Ill need some flow numbers, min port area in sq in for intake and exhaust, exhaust manifold inlet diameter, exit diameter, intake manifold upper intake port area, gasket area, max lift, length from the valve seat to the plenum opening (runner length), and maybe some more info.

A new cam will probably need to be ground if you want to make it worthwhile without the VVT. 120.5 LSA is quite a bit. I could try it on a 3500 and see what the power looks like

I am curious if this cam is even usable with fixed timing or if it can even be reground to use without VVT. If not, swapping this engine will have to wait til VVT control is worked out.

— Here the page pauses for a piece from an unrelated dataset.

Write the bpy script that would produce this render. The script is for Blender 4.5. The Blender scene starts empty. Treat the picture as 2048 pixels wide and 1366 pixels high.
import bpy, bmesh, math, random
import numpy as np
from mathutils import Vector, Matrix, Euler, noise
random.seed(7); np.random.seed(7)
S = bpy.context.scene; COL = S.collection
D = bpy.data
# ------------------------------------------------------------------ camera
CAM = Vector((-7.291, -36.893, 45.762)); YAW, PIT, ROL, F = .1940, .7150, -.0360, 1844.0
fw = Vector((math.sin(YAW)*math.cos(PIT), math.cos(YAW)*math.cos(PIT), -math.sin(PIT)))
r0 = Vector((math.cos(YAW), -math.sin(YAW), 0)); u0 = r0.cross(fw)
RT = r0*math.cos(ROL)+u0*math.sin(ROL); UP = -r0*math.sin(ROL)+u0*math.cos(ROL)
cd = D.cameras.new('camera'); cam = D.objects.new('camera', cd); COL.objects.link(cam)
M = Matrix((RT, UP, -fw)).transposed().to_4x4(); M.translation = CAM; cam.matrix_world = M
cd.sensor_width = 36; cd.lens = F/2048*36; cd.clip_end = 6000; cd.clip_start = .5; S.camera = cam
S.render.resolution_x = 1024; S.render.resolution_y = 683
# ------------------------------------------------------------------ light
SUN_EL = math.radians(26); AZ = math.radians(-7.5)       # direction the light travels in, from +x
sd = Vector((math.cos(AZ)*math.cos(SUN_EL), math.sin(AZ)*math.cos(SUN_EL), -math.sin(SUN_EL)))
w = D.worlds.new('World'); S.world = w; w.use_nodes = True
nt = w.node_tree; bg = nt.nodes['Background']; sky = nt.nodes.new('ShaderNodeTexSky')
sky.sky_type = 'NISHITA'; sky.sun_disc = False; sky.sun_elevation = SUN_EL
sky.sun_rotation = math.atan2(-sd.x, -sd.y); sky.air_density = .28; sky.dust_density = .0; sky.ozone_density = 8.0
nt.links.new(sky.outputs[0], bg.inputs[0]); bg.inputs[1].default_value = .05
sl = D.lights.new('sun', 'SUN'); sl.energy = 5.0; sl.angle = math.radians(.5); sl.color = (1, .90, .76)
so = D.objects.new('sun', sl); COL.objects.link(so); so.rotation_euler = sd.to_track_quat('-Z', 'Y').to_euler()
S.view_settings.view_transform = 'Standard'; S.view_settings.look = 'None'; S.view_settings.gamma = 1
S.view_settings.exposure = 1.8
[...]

Hmm, probably but I just wanted to see how the cam looked. I need a lot more specs to run anything meaningful for the 3900 simulation.

Can you bump all the numbers 10 degrees back and run it? 20 degrees? Just curious.

Dynomation won't accept -29 for the exhaust close. Oh well. 120.5 LSA.

Here you go Ben.

The vavle timing checked at .006 lift is as follows:
Intake Open: 25 BTDC
Intake Close: 63 ABDC
Intake Duration: 268
Exhaust Open: 85 BBDC
Exhaust Close: 1 ATDC
Exhaust Duration: 266

The vavle timing checked at .050 lift is as follows:
Intake Open: 1 ATDC
Intake Close: 30 ABDC
Intake Duration: 209
Exhaust Open: 59 BBDC
Exhaust Close: 29 BTDC
Exhaust Duration: 210

The vavle timing checked at .260 lift is as follows:
Intake Open: 71 ATDC
Intake Close: 41 BBDC
Intake Duration: 68
Exhaust Open: 15 ABDC
Exhaust Close: 80 TTDC
Exhaust Duration: 65

I did the .260 lift to find LSA. Usine this method, it comes up to 118. Still alot.

Wide lobe separation angles are good for boosted/blown engines but I think 120 is a bit much and very likely can only properly be taken advantage of with VVT or boost. The most I've seen recommended with boost is about 116.

Can you get the measurements for .006" lobe lift for intake and exhaust open and close, and then the .050 numbers.